• [GIVEN INFORMATION]:

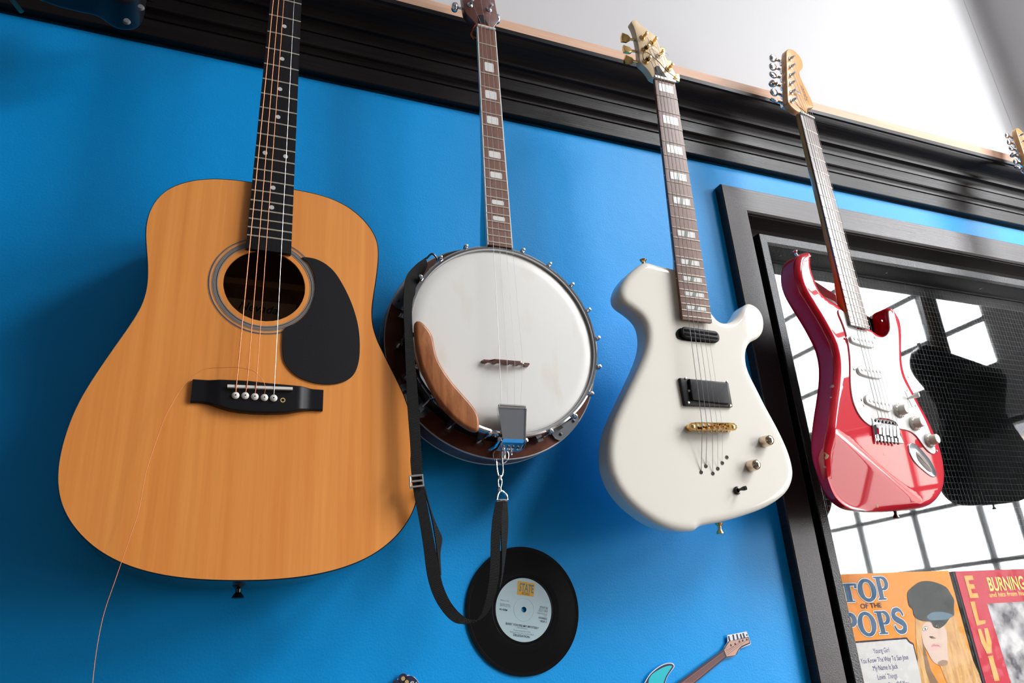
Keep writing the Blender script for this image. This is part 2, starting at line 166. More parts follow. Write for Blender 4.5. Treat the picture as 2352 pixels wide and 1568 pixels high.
def wood(name, c1, c2, scale=(60, 3, 60), rough=.45, coat=0., spec=.5, bump=.0, contrast=(.3, .7), noise=2.0, coat_rough=.08):
    """grain runs along the stretched axis; two scales of streak"""
    m, n, l, p = new_mat(name)
    tc = n.new('ShaderNodeTexCoord'); mp = n.new('ShaderNodeMapping'); no = n.new('ShaderNodeTexNoise')
    mp.inputs['Scale'].default_value = scale
    no.inputs['Scale'].default_value = noise; no.inputs['Detail'].default_value = 6; no.inputs['Roughness'].default_value = .65
    no.inputs['Distortion'].default_value = .3
    rp = n.new('ShaderNodeValToRGB')
    rp.color_ramp.elements[0].position = contrast[0]; rp.color_ramp.elements[0].color = c1
    rp.color_ramp.elements[1].position = contrast[1]; rp.color_ramp.elements[1].color = c2
    l.new(tc.outputs['Object'], mp.inputs['Vector']); l.new(mp.outputs['Vector'], no.inputs['Vector'])
    l.new(no.outputs['Fac'], rp.inputs['Fac']); l.new(rp.outputs['Color'], p.inputs['Base Color'])
    p.inputs['Roughness'].default_value = rough; p.inputs['Coat Weight'].default_value = coat
    p.inputs['Coat Roughness'].default_value = coat_rough; p.inputs['Specular IOR Level'].default_value = spec
    if bump:
        bp = n.new('ShaderNodeBump'); bp.inputs['Strength'].default_value = bump; bp.inputs['Distance'].default_value = .001
        l.new(no.outputs['Fac'], bp.inputs['Height']); l.new(bp.outputs['Normal'], p.inputs['Normal'])
    return m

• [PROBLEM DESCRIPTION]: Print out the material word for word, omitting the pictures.

• [RIGHT ANSWER]:
Keep writing the Blender script for this image. This is part 2, starting at line 166. More parts follow. Write for Blender 4.5. Treat the picture as 2352 pixels wide and 1568 pixels high.
def wood(name, c1, c2, scale=(60, 3, 60), rough=.45, coat=0., spec=.5, bump=.0, contrast=(.3, .7), noise=2.0, coat_rough=.08):
    """grain runs along the stretched axis; two scales of streak"""
    m, n, l, p = new_mat(name)
    tc = n.new('ShaderNodeTexCoord'); mp = n.new('ShaderNodeMapping'); no = n.new('ShaderNodeTexNoise')
    mp.inputs['Scale'].default_value = scale
    no.inputs['Scale'].default_value = noise; no.inputs['Detail'].default_value = 6; no.inputs['Roughness'].default_value = .65
    no.inputs['Distortion'].default_value = .3
    rp = n.new('ShaderNodeValToRGB')
    rp.color_ramp.elements[0].position = contrast[0]; rp.color_ramp.elements[0].color = c1
    rp.color_ramp.elements[1].position = contrast[1]; rp.color_ramp.elements[1].color = c2
    l.new(tc.outputs['Object'], mp.inputs['Vector']); l.new(mp.outputs['Vector'], no.inputs['Vector'])
    l.new(no.outputs['Fac'], rp.inputs['Fac']); l.new(rp.outputs['Color'], p.inputs['Base Color'])
    p.inputs['Roughness'].default_value = rough; p.inputs['Coat Weight'].default_value = coat
    p.inputs['Coat Roughness'].default_value = coat_rough; p.inputs['Specular IOR Level'].default_value = spec
    if bump:
        bp = n.new('ShaderNodeBump'); bp.inputs['Strength'].default_value = bump; bp.inputs['Distance'].default_value = .001
        l.new(no.outputs['Fac'], bp.inputs['Height']); l.new(bp.outputs['Normal'], p.inputs['Normal'])
    return m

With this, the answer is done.